Voila, the sun finally came out and we pushed on.  The first automated locks for months but badly designed as a crew member has to go ashore to activate them - I wouldn't want to cruise single handed. Another Thomas Jefferson plaque at an ecluse - what happened to Franco-American amity (must be de Gaulle's fault).


Then it was into Toulouse (St Sauveur) and the end of the Canal du Midi - La Capitaine did a superb job reversing around boats into a difficult temporary berth. Peter then retired to the sofa while the distaff side got on with the washing and cleaning, Kes made friends with a cat on the adjacent boat.

Toulouse Cathedral
It is strange seeing all the street signs in two languages - French and Langue d'Oc (aka Spanish)

Monday, 4 July 2011

Ventenac to Castelnaudary

Jul 11

We are really pottering now as we don't want to get to Castelnaudary till mid July.  We passed through Argens - just avoiding a hotel boat, that was overtaking a hire boat on a bend!!

Argens Abbey
 Homps offered free electricity and water the first night's stay and a good small supermarket with a shelf full of English goodies - so despite the high prices - Gingernuts and Chocolate Hobnobs went into the basket together with Horseradish sauce and  Yorkshire tea bags.  More holiday traffic so we are tending to 'greenbank' a lot, relying on the solar panels (and generator when needed).

We had hoped to meet up with friends in La Redorte but due to health problems they couldn't make it, but after seeing their cottage Angie has firmed up her idea of a 'winter bolthole' down south. 'Peter - make it happen'!  In the interim we checked out the local walks.

Peter recuperating
Some beautiful original aqueducts along the way.

Argentdouble spillway 1694
In Trebes we found a nice little secluded mooring under the weeping willows away from the town noise.and watched a pair of coypu (Rodentin to the French) playing in the water

Trebes
Coypu
Then it was off to Carcassonne to check out our winter mooring - always a nervous moment.  A good intro as 'Stephanie' La Capitaine recognised the boat name as a 'winterer' from a distance, speaks good English and seemed very helpful.  The mooring and ecluse entrance were a bit hectic at this time of year, but November will be a lot quieter.  Angie did a supermarche recce and got a hair appointment (another one?).

The next greenbank mooring looked enticing, but we ended up grounded/tangled in tree roots etc and a major effort to get off - the prop shaft seal is now weeping - out with the spanners for a temporary fix but something else to go on the maintenance list - woe is me.  The countryside is now very colourful with hectares of sunflowers and lavender in full bloom.

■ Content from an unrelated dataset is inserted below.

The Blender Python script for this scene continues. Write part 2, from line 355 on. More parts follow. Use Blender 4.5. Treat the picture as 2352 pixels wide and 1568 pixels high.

Peter is enjoying spotting all the old irrigation pump engines/machinery along the canal bank - it looks fairly vintage even by NZ standards.  On the Friday morning we had a hard run into Castelnaudary and to our surprise managing the 15 ecluses before lunchtime closing (despite sharing with a hire boat) we must be getting used to the oval locks.

Castelnaudary ecluses
Castelnaudary is where we are going to leave Kotare while we go to our son's wedding, but it is expensive at €20 a night so we will potter off and come back for Bastille Day before flying out from Toulouse.